We have, thus far, generally viewed the character from afar. He is the context for the first’s season’s overarching narrative. He in the punch in the chops that the writers use when they need to heighten the stakes or inflate the ratings. He is there to remind us the inevitable aftermath of any prequel series like this: the manic, psychopathic Gotham from the comics and movies.
And with three seasons under Gotham‘s belt, it appears that it is finally time for Bruce’s coming out party. No longer content to be mere window dressing for what is essentially the “Detective Gordon Variety Hour,” the young Dark Knight will be suiting up in a proto-Batman suit in Season 4. And it looks… well… words can’t really do it justice.
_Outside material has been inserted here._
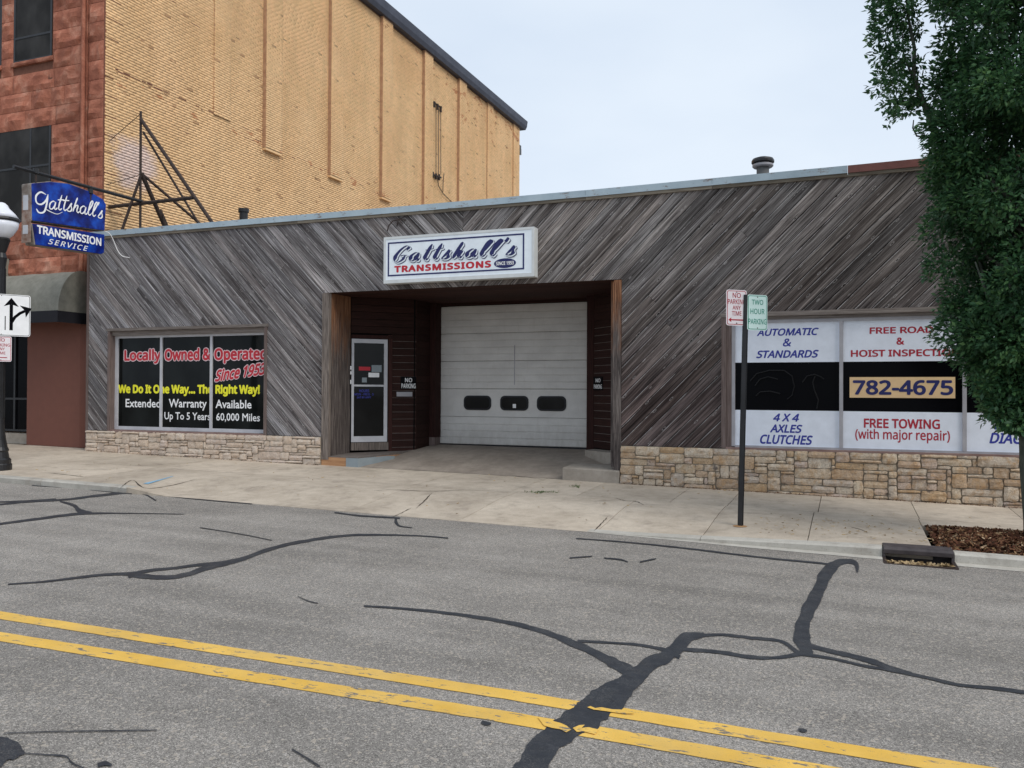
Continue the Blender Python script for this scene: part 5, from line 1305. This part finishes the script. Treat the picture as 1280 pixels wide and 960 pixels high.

This suit is undoubtedly the worst costume put to a superhero in the medium’s history. It’s as if the Michelin Man joined the emo, leather-clad X-Men from 2000. It looks like the BDSM sex suit from the first season of American Horror Story. Bruce Wayne is positively ribbed for Gotham‘s viewers’ pleasure.
I can’t imagine in what universe this would be considered a passable costume for an ostensibly serious show about increasingly off-kilter crime in a major American city. Yeah, the leather padding protects Bruce from light combat and the mask — which is basically an unornamental version of his Bat-themed cowl — protects his identity from the world. But come on, even the most cursory glance at this thing is enough for anybody to go back to the drawing board with it.
Hopefully the young Bat of Gotham gets a wardrobe upgrade, and soon, because I don’t think that I can bring myself to look at this thing for an entire season.